» **To be done**
Take the lines beginning with the one that contains "Generate a Blender" and ending with the one that contains "COL = SC.collection", and set them down exactly. Omit all pictures.

» **Material supplied**
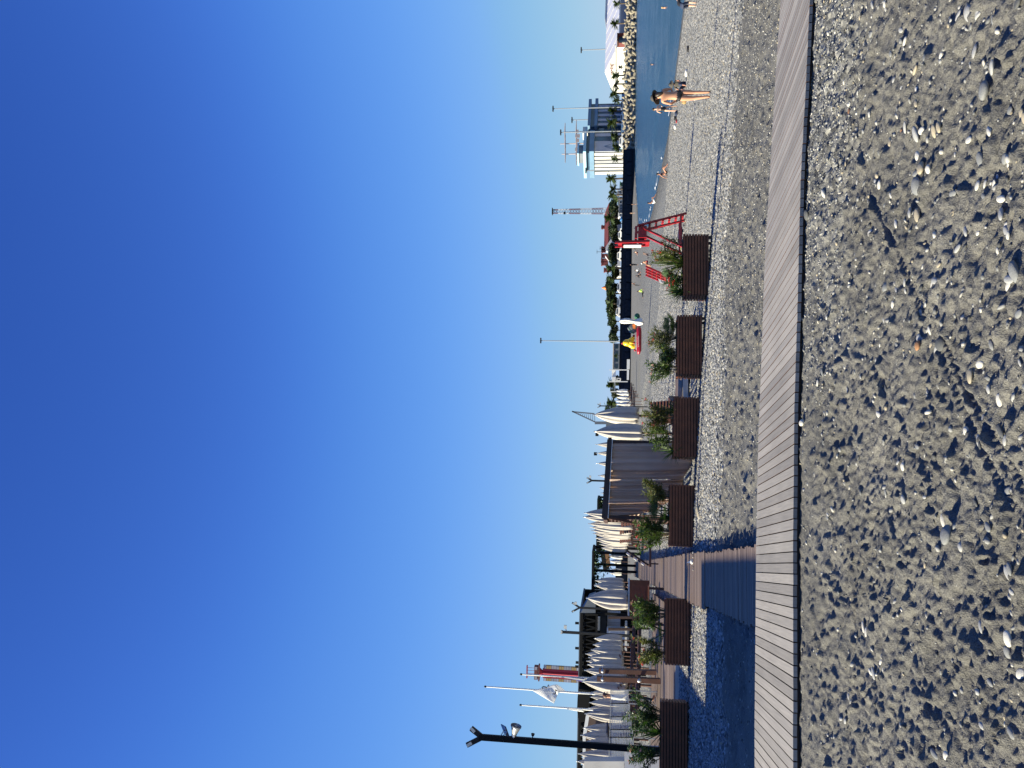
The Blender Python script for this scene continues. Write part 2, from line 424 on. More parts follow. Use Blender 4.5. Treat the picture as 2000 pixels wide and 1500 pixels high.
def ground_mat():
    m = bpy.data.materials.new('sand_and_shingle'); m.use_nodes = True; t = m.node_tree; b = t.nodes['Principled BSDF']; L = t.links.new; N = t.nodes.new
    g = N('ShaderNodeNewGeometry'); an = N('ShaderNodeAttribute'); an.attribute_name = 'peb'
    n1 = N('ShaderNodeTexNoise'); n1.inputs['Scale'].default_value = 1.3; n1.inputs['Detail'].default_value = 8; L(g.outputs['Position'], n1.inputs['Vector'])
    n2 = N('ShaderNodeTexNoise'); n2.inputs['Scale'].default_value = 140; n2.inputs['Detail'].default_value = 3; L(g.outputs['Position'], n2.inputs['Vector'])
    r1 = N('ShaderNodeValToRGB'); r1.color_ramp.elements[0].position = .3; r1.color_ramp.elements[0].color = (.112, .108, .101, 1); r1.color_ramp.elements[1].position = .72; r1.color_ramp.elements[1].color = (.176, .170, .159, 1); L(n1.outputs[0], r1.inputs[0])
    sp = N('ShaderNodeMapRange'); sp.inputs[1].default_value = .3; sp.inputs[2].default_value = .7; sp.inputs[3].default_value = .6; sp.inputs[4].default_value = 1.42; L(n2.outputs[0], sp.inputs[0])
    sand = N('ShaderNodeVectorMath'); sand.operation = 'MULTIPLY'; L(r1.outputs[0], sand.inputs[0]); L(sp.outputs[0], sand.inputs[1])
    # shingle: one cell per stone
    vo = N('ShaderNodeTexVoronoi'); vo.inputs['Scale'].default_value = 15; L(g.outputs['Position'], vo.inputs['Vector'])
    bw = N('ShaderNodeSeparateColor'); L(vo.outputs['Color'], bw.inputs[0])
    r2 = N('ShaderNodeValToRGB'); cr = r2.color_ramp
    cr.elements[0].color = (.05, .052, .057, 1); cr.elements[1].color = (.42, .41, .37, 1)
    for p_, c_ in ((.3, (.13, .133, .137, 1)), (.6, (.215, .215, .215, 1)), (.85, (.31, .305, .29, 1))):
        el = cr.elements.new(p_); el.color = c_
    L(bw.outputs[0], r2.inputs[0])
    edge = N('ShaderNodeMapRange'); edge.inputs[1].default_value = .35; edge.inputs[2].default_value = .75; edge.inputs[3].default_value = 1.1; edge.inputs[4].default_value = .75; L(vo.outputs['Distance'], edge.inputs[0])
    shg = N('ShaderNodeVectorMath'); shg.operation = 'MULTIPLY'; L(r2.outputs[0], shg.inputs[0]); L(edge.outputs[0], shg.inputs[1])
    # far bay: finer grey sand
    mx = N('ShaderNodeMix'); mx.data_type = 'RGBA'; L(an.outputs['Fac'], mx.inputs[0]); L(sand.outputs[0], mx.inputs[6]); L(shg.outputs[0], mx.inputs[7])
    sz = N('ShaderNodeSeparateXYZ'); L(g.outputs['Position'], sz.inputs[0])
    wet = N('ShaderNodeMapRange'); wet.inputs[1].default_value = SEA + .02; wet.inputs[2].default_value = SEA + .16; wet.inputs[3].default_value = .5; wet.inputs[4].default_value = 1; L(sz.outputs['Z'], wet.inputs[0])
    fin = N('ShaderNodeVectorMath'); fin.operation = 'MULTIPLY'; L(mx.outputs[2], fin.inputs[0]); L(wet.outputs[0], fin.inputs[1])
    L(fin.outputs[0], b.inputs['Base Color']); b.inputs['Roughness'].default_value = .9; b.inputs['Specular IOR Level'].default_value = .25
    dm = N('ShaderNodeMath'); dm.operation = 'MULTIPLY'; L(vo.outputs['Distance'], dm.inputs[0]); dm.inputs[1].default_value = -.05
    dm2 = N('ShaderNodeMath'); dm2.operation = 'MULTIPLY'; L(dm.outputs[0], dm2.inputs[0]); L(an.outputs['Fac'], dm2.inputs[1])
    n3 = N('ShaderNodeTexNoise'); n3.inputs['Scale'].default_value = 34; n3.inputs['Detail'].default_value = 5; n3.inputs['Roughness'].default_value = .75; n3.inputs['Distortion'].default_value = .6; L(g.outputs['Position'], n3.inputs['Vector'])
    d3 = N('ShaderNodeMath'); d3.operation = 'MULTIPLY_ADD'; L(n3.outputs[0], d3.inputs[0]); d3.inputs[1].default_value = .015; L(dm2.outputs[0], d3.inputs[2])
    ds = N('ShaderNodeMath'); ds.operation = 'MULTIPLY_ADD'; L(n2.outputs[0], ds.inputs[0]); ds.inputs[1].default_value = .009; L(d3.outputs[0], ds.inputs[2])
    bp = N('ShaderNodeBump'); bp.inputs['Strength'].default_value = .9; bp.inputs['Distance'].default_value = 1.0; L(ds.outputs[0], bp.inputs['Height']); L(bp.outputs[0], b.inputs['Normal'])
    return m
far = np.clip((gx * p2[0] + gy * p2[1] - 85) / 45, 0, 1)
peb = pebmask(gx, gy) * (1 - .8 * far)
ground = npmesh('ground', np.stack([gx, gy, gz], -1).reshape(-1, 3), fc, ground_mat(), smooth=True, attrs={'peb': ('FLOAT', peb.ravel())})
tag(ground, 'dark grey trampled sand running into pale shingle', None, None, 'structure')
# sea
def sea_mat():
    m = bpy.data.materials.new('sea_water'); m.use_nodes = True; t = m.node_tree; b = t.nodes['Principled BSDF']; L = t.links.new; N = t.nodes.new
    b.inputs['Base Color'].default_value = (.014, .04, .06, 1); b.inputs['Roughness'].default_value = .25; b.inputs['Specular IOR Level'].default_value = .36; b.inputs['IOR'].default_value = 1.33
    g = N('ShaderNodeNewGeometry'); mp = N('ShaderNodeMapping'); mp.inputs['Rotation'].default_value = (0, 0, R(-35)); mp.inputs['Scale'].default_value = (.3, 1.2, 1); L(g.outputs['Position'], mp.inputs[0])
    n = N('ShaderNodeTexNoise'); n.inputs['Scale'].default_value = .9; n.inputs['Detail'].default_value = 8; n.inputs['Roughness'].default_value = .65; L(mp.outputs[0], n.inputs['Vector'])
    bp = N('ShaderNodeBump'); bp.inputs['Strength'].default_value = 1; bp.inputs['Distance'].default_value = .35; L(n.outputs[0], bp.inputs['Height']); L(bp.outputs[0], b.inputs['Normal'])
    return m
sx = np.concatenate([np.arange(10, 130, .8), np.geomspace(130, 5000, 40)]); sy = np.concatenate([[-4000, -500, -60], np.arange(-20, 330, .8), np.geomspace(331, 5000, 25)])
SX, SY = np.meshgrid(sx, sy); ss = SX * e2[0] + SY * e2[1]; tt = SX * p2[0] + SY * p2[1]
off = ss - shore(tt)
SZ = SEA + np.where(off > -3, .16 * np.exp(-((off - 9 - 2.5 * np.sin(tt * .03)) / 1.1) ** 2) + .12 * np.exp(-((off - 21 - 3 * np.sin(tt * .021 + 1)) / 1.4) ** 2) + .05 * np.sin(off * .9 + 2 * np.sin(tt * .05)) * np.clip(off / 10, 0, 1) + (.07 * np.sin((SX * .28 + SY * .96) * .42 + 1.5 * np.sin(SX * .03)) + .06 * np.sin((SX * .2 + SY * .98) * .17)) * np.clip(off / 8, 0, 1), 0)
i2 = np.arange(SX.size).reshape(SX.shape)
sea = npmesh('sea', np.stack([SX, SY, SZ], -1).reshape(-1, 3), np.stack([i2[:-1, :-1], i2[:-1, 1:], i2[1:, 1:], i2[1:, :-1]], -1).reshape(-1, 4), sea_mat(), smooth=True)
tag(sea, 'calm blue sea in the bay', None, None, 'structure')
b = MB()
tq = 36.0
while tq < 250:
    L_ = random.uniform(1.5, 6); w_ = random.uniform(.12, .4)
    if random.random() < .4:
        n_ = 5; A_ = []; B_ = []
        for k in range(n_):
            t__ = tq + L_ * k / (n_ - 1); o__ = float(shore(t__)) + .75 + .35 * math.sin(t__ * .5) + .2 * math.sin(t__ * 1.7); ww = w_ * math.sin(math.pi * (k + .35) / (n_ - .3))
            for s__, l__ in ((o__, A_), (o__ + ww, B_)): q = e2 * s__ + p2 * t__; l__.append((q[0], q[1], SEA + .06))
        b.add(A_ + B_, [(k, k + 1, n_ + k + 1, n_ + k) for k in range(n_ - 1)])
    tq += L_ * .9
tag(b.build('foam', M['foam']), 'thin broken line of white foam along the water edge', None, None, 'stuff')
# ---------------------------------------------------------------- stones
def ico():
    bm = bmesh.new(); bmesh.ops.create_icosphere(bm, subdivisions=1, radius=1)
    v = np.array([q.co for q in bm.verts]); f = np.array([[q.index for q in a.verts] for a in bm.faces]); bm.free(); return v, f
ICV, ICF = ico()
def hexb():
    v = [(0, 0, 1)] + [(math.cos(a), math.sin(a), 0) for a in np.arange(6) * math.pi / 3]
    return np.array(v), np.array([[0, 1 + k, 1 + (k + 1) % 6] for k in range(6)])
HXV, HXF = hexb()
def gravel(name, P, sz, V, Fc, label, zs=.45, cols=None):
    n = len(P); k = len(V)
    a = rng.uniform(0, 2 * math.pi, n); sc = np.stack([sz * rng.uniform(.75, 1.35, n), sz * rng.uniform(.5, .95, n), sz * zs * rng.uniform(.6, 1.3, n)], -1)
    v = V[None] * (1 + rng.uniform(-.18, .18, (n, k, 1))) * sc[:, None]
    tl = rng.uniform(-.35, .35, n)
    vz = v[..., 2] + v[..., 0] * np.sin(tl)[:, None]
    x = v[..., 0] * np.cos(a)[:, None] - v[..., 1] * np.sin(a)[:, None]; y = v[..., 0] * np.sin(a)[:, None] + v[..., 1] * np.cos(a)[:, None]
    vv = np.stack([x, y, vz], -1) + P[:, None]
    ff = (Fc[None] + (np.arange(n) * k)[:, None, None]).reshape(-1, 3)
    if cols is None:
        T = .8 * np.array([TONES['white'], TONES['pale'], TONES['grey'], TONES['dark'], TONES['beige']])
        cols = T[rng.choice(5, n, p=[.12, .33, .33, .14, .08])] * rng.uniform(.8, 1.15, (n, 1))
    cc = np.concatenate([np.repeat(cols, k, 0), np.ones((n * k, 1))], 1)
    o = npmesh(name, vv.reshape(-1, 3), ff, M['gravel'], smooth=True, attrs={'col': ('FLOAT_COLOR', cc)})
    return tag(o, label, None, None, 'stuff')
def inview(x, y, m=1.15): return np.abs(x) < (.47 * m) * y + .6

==

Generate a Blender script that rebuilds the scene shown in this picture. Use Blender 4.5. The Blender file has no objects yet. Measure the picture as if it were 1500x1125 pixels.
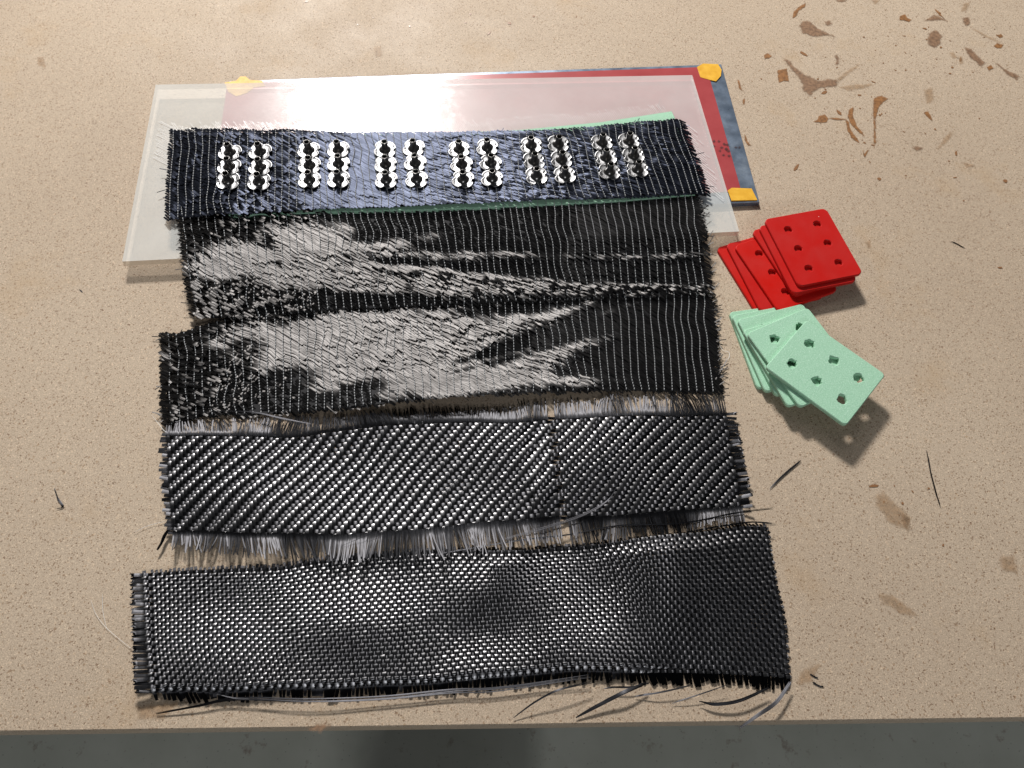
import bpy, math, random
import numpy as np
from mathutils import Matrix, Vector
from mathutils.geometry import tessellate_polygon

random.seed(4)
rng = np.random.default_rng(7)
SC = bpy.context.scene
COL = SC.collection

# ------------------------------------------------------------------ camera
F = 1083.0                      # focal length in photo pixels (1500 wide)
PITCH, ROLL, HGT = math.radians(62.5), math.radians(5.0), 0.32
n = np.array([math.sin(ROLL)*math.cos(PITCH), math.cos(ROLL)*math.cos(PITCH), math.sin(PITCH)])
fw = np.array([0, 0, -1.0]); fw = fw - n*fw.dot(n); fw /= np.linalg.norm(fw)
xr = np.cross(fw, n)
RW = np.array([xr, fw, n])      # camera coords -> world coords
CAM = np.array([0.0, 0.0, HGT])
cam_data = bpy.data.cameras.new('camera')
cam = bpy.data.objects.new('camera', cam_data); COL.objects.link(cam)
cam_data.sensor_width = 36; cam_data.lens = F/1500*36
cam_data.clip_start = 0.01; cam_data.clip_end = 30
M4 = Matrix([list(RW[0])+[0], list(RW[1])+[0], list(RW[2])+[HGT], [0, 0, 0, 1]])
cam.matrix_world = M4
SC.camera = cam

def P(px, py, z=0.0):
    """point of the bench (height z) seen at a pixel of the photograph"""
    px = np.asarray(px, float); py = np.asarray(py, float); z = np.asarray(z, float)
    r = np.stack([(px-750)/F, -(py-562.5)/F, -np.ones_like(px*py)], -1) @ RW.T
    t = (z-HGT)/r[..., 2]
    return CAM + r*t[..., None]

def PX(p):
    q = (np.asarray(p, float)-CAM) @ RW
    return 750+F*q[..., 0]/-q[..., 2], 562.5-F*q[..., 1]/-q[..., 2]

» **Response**
Generate a Blender script that rebuilds the scene shown in this picture. Use Blender 4.5. The Blender file has no objects yet. Measure the picture as if it were 1500x1125 pixels.
import bpy, math, random
import numpy as np
from mathutils import Matrix, Vector
from mathutils.geometry import tessellate_polygon

random.seed(4)
rng = np.random.default_rng(7)
SC = bpy.context.scene
COL = SC.collection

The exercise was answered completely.